Running end-to-end encryption means that you don’t have to trust the card that is implementing the transmission and/or the encryption.
However since the mobile phone network doesn’t have end-to-end encryption, the firmware on the mobile card is a consideration, just not one that will be solved in a hurry.
the question is WHO is going to solve it because at the present moment the-spoon-is-in-the-corner. sure Purisms road-map looks good at first glance, for most people maybe even acceptable but experts know better right ?
Besides talking about bands and carrier compatibility, do we know anything about reception sensitivity and power usage of the modems?
In the light of this reddit post, this seems an issue that was not discussed here yet and I wonder if there is information available.

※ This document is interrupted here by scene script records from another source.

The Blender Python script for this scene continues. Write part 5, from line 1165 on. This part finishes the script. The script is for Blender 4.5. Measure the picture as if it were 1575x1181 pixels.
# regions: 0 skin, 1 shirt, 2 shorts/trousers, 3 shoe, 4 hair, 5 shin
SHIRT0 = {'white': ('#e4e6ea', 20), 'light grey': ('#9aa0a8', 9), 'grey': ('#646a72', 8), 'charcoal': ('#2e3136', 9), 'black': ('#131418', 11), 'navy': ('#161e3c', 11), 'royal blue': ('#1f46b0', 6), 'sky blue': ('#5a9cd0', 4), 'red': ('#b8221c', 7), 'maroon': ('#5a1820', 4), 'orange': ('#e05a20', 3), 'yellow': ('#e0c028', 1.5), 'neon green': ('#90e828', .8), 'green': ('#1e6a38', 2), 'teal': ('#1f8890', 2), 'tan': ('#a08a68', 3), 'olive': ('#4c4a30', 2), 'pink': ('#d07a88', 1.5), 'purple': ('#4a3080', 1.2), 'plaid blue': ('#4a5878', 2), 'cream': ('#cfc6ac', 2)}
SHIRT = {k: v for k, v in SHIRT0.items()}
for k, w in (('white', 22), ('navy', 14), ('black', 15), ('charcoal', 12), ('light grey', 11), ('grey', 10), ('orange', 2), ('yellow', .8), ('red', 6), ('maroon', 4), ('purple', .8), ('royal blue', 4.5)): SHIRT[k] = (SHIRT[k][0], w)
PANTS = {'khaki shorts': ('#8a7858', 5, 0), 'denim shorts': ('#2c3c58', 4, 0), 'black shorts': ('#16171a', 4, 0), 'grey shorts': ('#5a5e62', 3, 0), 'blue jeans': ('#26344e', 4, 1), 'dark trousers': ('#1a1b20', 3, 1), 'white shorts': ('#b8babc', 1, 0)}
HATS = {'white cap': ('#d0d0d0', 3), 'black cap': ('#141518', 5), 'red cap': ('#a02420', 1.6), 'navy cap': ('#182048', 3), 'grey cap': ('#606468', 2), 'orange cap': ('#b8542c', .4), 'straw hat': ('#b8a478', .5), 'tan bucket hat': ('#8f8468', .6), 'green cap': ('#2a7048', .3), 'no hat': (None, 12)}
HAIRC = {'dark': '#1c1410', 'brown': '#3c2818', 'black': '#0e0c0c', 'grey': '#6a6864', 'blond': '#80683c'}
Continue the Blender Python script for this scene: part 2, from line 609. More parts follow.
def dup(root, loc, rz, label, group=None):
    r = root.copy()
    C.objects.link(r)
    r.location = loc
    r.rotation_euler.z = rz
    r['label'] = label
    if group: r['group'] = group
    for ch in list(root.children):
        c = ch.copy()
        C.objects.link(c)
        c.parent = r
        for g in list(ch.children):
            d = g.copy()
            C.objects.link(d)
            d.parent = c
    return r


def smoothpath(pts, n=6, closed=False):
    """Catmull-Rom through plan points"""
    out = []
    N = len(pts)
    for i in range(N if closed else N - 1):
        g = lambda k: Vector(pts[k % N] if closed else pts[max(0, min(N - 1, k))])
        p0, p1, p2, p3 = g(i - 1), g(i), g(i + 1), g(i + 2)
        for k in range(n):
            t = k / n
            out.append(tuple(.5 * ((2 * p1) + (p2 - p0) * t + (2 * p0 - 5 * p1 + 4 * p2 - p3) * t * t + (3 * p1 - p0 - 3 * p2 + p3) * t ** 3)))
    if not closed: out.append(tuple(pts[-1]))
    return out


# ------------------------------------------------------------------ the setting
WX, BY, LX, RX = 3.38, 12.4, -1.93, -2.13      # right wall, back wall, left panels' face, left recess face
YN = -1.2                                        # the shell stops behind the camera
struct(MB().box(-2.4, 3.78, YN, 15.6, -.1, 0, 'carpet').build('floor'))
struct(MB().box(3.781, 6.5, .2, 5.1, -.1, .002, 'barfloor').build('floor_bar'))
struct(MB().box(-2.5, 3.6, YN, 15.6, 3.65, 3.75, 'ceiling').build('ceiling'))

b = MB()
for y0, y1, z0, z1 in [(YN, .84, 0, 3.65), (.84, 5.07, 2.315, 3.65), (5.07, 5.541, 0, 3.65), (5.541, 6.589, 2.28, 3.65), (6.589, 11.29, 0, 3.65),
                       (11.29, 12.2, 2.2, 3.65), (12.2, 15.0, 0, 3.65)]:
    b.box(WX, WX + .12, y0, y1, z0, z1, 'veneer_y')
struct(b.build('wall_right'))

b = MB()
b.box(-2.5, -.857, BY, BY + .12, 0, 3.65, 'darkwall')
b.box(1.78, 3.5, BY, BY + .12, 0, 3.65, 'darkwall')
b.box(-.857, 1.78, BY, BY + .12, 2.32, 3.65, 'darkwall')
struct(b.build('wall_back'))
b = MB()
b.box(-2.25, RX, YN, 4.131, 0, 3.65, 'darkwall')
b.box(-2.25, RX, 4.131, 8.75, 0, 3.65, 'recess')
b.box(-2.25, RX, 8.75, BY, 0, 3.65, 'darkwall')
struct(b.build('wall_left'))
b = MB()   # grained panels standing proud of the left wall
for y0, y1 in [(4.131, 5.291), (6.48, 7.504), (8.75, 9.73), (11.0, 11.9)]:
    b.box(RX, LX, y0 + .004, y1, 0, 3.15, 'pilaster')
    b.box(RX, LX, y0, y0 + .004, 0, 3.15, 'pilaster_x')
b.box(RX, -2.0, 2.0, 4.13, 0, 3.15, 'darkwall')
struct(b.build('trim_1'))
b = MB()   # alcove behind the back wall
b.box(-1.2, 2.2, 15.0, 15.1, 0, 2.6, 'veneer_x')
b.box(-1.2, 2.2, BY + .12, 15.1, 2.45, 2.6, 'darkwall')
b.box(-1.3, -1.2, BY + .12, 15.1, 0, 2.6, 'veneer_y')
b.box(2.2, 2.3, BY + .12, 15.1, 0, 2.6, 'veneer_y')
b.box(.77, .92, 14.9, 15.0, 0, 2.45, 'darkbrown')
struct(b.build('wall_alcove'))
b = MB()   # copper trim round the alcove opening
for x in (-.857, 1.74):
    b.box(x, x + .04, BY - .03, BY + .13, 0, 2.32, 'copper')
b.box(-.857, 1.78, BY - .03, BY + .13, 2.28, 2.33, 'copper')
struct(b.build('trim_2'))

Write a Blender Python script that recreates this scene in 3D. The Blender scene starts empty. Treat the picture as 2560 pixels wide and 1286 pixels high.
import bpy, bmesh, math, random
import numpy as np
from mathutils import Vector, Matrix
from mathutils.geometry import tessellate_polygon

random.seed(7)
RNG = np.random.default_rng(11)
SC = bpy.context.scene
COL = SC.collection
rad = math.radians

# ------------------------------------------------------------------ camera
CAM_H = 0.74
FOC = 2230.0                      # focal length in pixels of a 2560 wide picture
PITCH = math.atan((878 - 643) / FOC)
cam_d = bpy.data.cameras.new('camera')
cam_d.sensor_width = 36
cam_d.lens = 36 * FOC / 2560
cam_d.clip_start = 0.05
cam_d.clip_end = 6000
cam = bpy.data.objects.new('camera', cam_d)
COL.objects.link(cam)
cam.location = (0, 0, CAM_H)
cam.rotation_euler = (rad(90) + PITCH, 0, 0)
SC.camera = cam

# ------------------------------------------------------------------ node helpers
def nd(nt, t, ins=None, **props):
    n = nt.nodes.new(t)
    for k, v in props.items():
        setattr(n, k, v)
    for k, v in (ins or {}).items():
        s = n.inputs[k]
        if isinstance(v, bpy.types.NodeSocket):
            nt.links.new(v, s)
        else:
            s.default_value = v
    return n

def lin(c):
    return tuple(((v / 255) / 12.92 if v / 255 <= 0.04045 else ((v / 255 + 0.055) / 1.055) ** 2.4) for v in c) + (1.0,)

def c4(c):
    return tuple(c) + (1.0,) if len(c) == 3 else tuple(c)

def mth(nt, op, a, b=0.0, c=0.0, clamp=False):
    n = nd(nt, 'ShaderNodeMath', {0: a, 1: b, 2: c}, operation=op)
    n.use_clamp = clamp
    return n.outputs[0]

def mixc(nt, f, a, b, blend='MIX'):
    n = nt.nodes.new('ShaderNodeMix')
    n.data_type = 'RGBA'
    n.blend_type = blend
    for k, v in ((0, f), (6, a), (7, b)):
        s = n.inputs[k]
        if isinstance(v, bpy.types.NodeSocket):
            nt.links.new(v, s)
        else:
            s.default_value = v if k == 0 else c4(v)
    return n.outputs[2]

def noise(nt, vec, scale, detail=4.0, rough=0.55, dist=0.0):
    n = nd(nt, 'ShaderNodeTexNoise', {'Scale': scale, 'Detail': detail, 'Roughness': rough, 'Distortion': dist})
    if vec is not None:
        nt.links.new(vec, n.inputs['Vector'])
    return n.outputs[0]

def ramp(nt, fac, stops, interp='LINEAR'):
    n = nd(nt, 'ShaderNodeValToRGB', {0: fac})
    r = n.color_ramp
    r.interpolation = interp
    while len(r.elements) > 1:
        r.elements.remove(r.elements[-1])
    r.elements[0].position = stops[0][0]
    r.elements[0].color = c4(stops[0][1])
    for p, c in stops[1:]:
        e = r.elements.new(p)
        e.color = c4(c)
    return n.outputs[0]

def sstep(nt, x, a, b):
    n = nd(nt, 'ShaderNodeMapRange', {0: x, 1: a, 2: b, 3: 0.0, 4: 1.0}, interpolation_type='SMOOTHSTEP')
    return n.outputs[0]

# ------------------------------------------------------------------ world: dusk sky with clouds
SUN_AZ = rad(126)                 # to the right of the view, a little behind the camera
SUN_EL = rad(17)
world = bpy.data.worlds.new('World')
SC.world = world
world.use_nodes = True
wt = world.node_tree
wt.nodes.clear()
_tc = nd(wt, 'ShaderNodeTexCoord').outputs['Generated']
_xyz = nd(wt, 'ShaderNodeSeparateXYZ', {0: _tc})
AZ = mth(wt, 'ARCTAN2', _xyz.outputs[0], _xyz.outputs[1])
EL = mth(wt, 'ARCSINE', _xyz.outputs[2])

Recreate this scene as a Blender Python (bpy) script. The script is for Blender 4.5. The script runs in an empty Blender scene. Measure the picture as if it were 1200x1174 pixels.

Its also very hard to find information on such a comparison. In general I think both cards are based on Qualcomm chips (see here). On the FCC website you can find out which chip the Broadmobi card uses but unfortunately not for the Gemalto card. But even with knowing the exact modem IC its hard to find information since Qualcomm is not really open with that.
The Gemalto card offers LTE cat 3. The Broadmobi offers Cat4 (a later revision). Hence I would assume the modem IC Broadmobi uses is a slightly newer modem and maybe has a better reception (due to more development time on the later IC version). But thats a big assumption…
Maybe you find some additional information on the FCC website. At least the uplink (from the phone to the base station) part can be compared using the output power listed on the FCC site of boths cards PLS8-USBM818. I did not see any information on the sensitivity for the downlink.
Just to confirm…
I am seeing the following options:
Option 1 is Gemalto’s PLS8. Two variants are considered, PLS8-E and PLS8-US.
Option 2 is BroadMobi BM818. Also two variants are considered, BM818-E1 and BM818-A1.
Does this mean people will have the option to choose from 4 variants; PLS8-E, PLS8-US, BM818-E1 and BM818-A1? What are the finalized options, if this is not correct?